Hamas, other Palestinian factions decry naming of new PM
Ramallah – Hamas and other factions said Friday that this week’s appointment of a new Palestinian prime minister by president Mahmud Abbas could deepen divisions as war rages in Gaza.
“Making individual decisions, and engaging in formal steps that are devoid of substance, like forming a new government without national consensus, is a reinforcement of a policy of exclusion and the deepening of division,” the factions said in a statement.
Such steps point to a “huge gap between the (Palestinian) Authority and the people, their concerns and their aspirations.”
The statement came the day after Abbas appointed Mohammed Mustafa, a long-trusted adviser on economic affairs, as prime minister and tasked him with forming a new government.
The other signatories were the second largest militant group in Gaza, Islamic Jihad, the leftist Popular Front for the Liberation of Palestine and the Palestinian National Initiative, a political party which seeks a third way between Abbas’s Fatah movement and Hamas.
Mustafa replaces Mohammed Shtayyeh, who resigned less than three weeks ago citing the need for change after the Hamas attack of October 7 triggered war with Israel in Gaza.
The attack resulted in the deaths of around 1,160 people, mostly civilians, according to an AFP tally of Israeli figures.
The retaliatory Israeli military offensive in Gaza has killed at least 31,490 people, most of them women and children, according to the territory’s health ministry.

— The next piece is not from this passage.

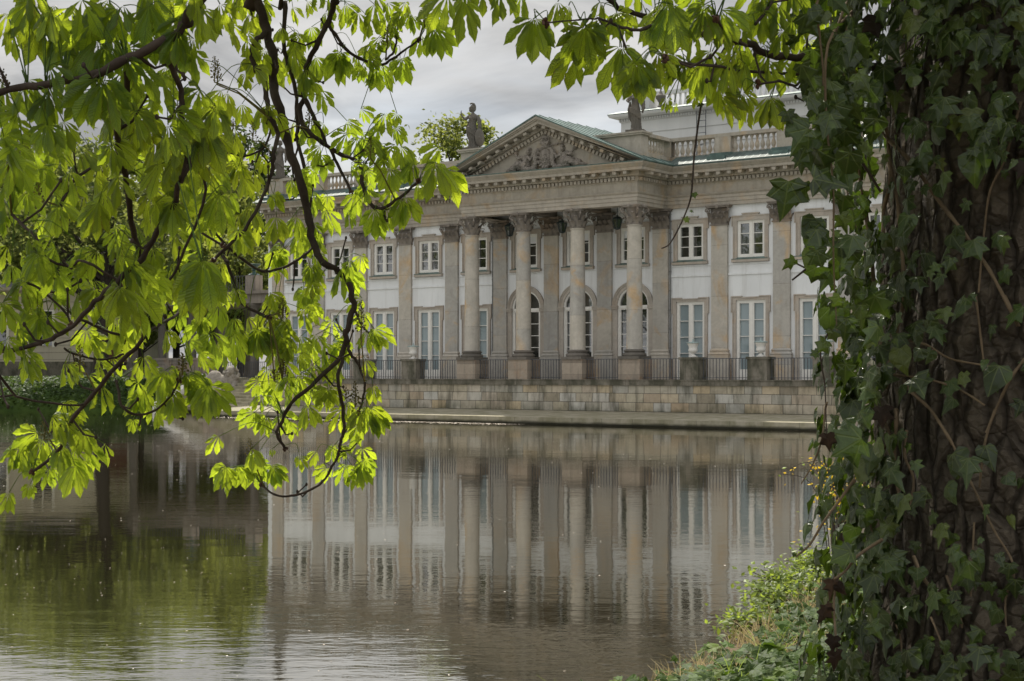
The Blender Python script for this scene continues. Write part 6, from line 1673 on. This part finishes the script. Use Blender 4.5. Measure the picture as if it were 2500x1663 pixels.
STEMS = [('a', [(630, -30), (650, 100), (680, 200), (660, 330), (670, 450), (690, 650), (720, 740), (800, 820), (850, 900), (890, 960)], 12), ('a', [(800, 440), (850, 680), (890, 960), (910, 1130), (950, 1350), (980, 1568)], 13), ('a', [(720, 380), (740, 560), (780, 740), (770, 840)], 11),
         ('a', [(890, 950), (1060, 1120), (1220, 1350), (1390, 1568), (1500, 1720), (1620, 1910), (1780, 2230)], 15), ('a', [(690, 1100), (700, 1230), (750, 1568)], 12), ('a', [(900, 1100), (905, 1250), (860, 1440), (860, 1568), (850, 1700)], 15),
         ('a', [(1800, 700), (1770, 800), (1690, 1090), (1590, 1300), (1550, 1568), (1510, 2000)], 9), ('b', [(730, 0), (770, 250), (800, 600), (850, 960), (870, 1100), (880, 1200)], 15), ('b', [(960, 0), (1000, 560), (960, 830), (890, 1130), (880, 1250)], 14),
         ('b', [(1040, 930), (1160, 960), (1310, 1050), (1500, 1090), (1730, 1130)], 8), ('b', [(1490, 620), (1530, 950), (1560, 1220)], 8), ('b', [(900, 1160), (1150, 1190), (1370, 1260), (1550, 1370)], 9), ('b', [(1000, 1200), (1050, 1280), (1180, 1400), (1290, 1568), (1330, 1640)], 12),
         ('b', [(1690, 620), (1790, 830)], 8), ('b', [(1830, 1050), (1740, 1170), (1650, 1350), (1560, 1560)], 11), ('c', [(1000, 0), (1110, 170), (1180, 320), (1270, 500), (1360, 690), (1480, 910), (1430, 1100), (1440, 1320)], 9), ('c', [(1370, 0), (1310, 200), (1280, 450)], 9),
         ('c', [(1250, 650), (1230, 1080)], 7), ('c', [(900, 850), (960, 980), (1060, 1090), (1180, 1240)], 14), ('c', [(800, 0), (800, 80), (790, 250), (800, 400), (830, 560)], 15), ('c', [(610, 380), (640, 620), (720, 930)], 9), ('c', [(860, 120), (850, 270), (900, 400), (880, 560)], 11),
         ('c', [(1090, 960), (1160, 1150), (1180, 1260)], 9), ('c', [(1000, 1200), (1050, 1320), (1090, 1440)], 8), ('c', [(790, 1220), (830, 1350), (820, 1568)], 7), ('c', [(720, 40), (760, 160), (700, 260)], 13)]
for zk, pts, th in STEMS:
    ps = [trunk_hit(*zs(zk, x, y), off=0.035 + 0.02 * (i % 2)) for i, (x, y) in enumerate(pts)]
    pp, ro = crs(ps, [th * 0.8 / 2 / FPX * 4.4 * (1 - 0.35 * i / len(ps)) for i in range(len(ps))])
    m = MB(); m.tube(pp, [r_ * (1 + 0.15 * sin(i * 2.1)) for i, r_ in enumerate(ro)], 8)
    ibuild(m, 'stem', M['vine'], 70)
# loose shoots hanging clear of the trunk
SHOOT = [('3', [(880, -120), (860, 0), (820, 180), (770, 550), (750, 830), (720, 960), (650, 1120), (580, 1240), (520, 1275)], 4.3, 6, [(765, 850, 45, 20), (700, 1040, 50, 40), (740, 985, 25, 60), (830, 160, 45, -50)]),
         ('b', [(480, 880), (430, 1000), (440, 1120), (460, 1250), (470, 1568)], 4.5, 5, []), ('c', [(400, -40), (390, 0), (370, 170), (320, 310), (250, 430)], 4.5, 6, [(345, 190, 40, -30), (315, 355, 25, 20)]),
         ('c', [(560, 400), (490, 500), (380, 650), (300, 780), (220, 850)], 4.5, 8, [(260, 800, 25, -60), (215, 830, 25, -20)]), ('b', [(340, 440), (260, 400), (230, 390)], 4.5, 5, []), ('b', [(330, 440), (235, 515)], 4.5, 6, []),
         ('c', [(720, 750), (640, 800), (560, 860), (510, 930), (440, 980)], 4.45, 9, []), ('c', [(470, 950), (440, 1100), (450, 1300), (460, 1420)], 4.5, 7, [])]
ll = MB(); bl_ = MB()
for zk, pts, Y, th, lv in SHOOT:
    ps = [P(*zs(zk, x, y), Y + 0.02 * (i % 2)) for i, (x, y) in enumerate(pts)]
    pp, ro = crs(ps, [th / 2 / FPX * Y * (1 - 0.5 * i / len(ps)) for i in range(len(ps))])
    m = MB(); m.tube(pp, ro, 7); ibuild(m, 'shoot', M['vine'] if zk == 'c' else M['twig'], 70)
    for x, y, s, a in lv:
        ivy_leaf(ll, P(*zs(zk, x, y), Y - 0.01), V((sin(radians(a)), 0.1, -cos(radians(a)))).normalized(), V((0.2, -1, 0.2)).normalized(), s / ZM[zk][0] / FPX * Y * 1.2)
for zk, x, y, s, a, Y in [('3', 1490, 760, 290, -8, 4.2), ('3', 1680, 740, 260, 80, 4.2), ('3', 1640, 360, 230, -35, 4.2), ('3', 1700, 1050, 250, -15, 4.3), ('3', 1540, 1360, 130, -50, 4.4), ('3', 1700, 1290, 220, -20, 4.4), ('b', 380, 90, 160, -25, 4.3), ('b', 410, 290, 190, -10, 4.4),
                          ('b', 500, 700, 190, 0, 4.35), ('b', 470, 930, 130, -40, 4.4), ('b', 410, 1010, 70, -70, 4.4), ('b', 600, 1090, 150, 0, 4.4), ('b', 560, 230, 210, 5, 4.3), ('b', 500, 450, 170, -30, 4.4), ('c', 600, 170, 240, -60, 4.35), ('c', 480, 330, 90, -60, 4.45), ('c', 560, 680, 130, -20, 4.4), ('c', 540, 820, 160, -65, 4.4), ('a', 290, 800, 200, -35, 4.25), ('a', 200, 760, 110, 20, 4.25), ('a', 330, 1000, 180, -25, 4.25)]:
    ivy_leaf(ll, P(*zs(zk, x, y), Y), V((sin(radians(a)), rl_.uniform(-.2, .2), -cos(radians(a)))).normalized(), V((rl_.uniform(-.4, .4), -1, rl_.uniform(-.1, .4))).normalized(), s / ZM[zk][0] / FPX * Y)
for zk, x, y, s, a in [('c', 400, 170, 120, 10), ('c', 430, 1010, 120, 5), ('c', 400, 1170, 110, -20), ('c', 440, 1340, 120, -10), ('c', 460, 1040, 90, 40), ('c', 450, 1430, 110, 5), ('c', 400, 1150, 60, 50)]:
    ivy_leaf(bl_, P(*zs(zk, x, y - 30), 4.48), V((sin(radians(a)), 0.1, -cos(radians(a)))).normalized(), V((rl_.uniform(-.5, .5), -1, 0.2)).normalized(), s / ZM[zk][0] / FPX * 4.5, 0.3, 0.25)
for k in range(5):
    x0 = rl_.uniform(2000, 2075); y0 = rl_.uniform(-60, 120); L_ = rl_.uniform(250, 520) if k < 4 else 700
    Y = rl_.uniform(4.25, 4.7); x1 = x0 + rl_.uniform(-15, 35)
    ps = [P(2080, y0 - 80, 4.75)] + [P(x0 + (x1 - x0) * t + rl_.uniform(-12, 12), y0 + L_ * t, Y) for t in (0, .25, .5, .75, 1)]
    pp, ro = crs(ps, [0.004, 0.004, 0.0035, 0.003, 0.0025, 0.0015])
    m = MB(); m.tube(pp, ro, 6); ibuild(m, 'shoot', M['vine'], 70)
    for j in range(int(L_ / 14)):
        c = rl_.choice(pp[4:]) + V((rl_.gauss(0.01, .045), rl_.gauss(0, .05), rl_.gauss(0, .02)))
        ivy_leaf(ll, c, V((rl_.gauss(0, .5), rl_.gauss(0, .4), -1)).normalized(), V((rl_.gauss(-0.2, .6), -1, rl_.uniform(-.2, .6))).normalized(), rl_.uniform(0.035, 0.085), rl_.uniform(0, .4), rl_.uniform(0, .3))
cnt = 0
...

The 69-year-old Mustafa now faces the task of forming a new government for the Palestinian Authority, which has limited powers in parts of the Israeli-occupied West Bank.
Since 2007, control of the Palestinian territories has been divided between Abbas’s Palestinian Authority in the West Bank and Hamas in the Gaza Strip.
Analysts have said Mustafa’s closeness to Abbas would limit chances for major reform of the Palestinian Authority.
The United States and other powers have called for a reformed Palestinian Authority to take charge of all Palestinian territories after the war ends.
But Israeli Prime Minister Benjamin Netanyahu’s government has rejected post-war plans for Palestinian sovereignty.